A few things that can be done after reading a story from history: narration, illustration, and acting out the episode.
“A child’s individuality plays about what he enjoys, and the story comes from his lips, not precisely as the author tells it, but with a certain spirit and coloring which expresses the narrator…. A narration should be original as it comes from a child- that is, his own mind should have acted upon the matter it has received.” (p 289)
“They love, too, to make illustrations…. Of course that which they visualize, or imagine clearly, they know; it is a life possession.” (p 292)
“Let a child have the meat he requires in his history readings, and in the literature which naturally gathers round this history, and imagination will bestir itself without any help of ours; the child will live out in detail a thousand scenes of which he only gets the merest hint.” (p 295)
My kids demonstrated this a few months ago. It was cool outside and though our study of Canada was months ago, they decided to “play Canada” and they used couch pillows as icebergs and were chased by a scary polar bear.
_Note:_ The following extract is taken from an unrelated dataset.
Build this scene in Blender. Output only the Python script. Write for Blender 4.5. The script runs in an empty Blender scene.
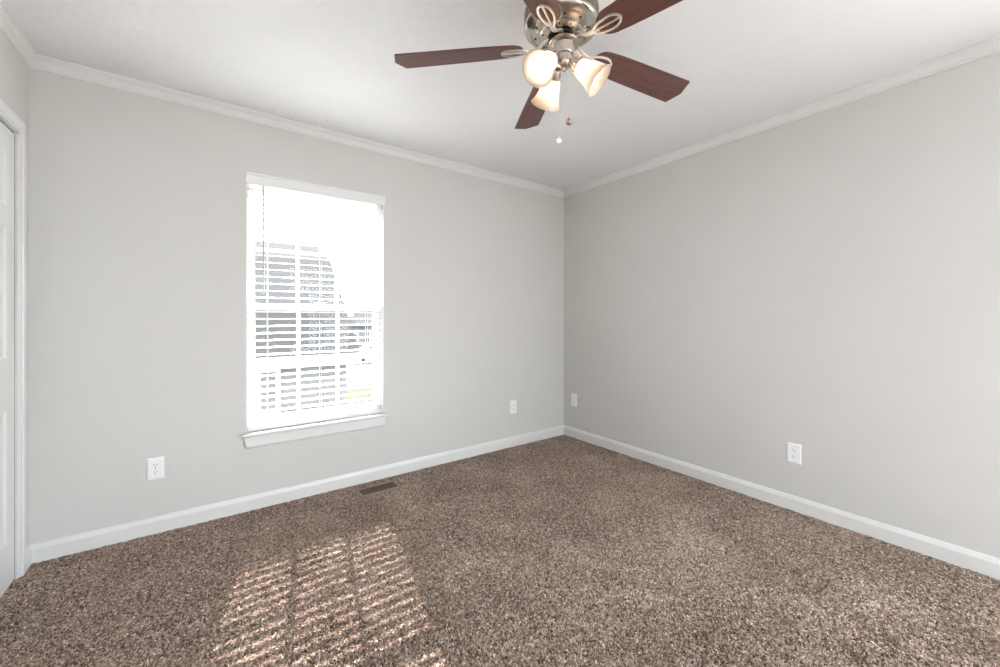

You can imagine my delight in this play.
4. Language-
Grammar: “Grammar, being a study of words and not of things, is by no means attractive to the child, nor should he be hurried into it.”
Elsewhere, I have read that Miss Mason recommended that the subject of grammar be studied when the child is ten. This seems like a very good suggestion. Why burden the child with abstract ideas of nouns, verbs, and sentence conjugations while they are young. It does seem very good to wait on this subject until they are older and ready for thinking about words in abstract ways.
Foreign Language: (the foreign language Miss Mason’s students learned was French, as it was an important language to learn in their time and in their region of the world)
“French should be acquired as English is, not as a grammar, but as a living speech. To train the ear to distinguish and the lips to the French vocables is a valuable part of the education of the senses, and one which can hardly be undertaken too soon.” (p 300)
“The child should never see French words in print until he has learned to say them with as much ease and readiness as if they were English.” (p 301)
The principles for me then, are to start early and focus on hearing and speaking first. We would like to teach the children Spanish, as it makes more sense in California, where we are. As I do not speak Spanish, I am hoping to find a good computer or DVD program that will aid in teaching the language to us all.
5. Art and Exercise-
“The art training of children should proceed on two lines. The six year old child should begin both to express himself and to appreciate, and his appreciation should be well in advance of his power to express what he sees or imagines.” (p 307)
“When the children have begun regular lessons…this sort of study of pictures should not be left to chance, but they should take one artist after another, term by term, and study quietly some half-dozen reproductions of his work in the course of a term.” (p 308-309)
She then outlines the steps to take in this picture study lesson which have the students observe, discuss, describe, and recreate the picture.
She encourages art expression in drawing, piano, singing, and handicrafts. The children should be taught faithfully, given quality materials to use, and encouraged to work hard and produce excellent work. Miss Mason thinks that exercise (or drills) and this art expression should be a regular part of the child’s daily schedule.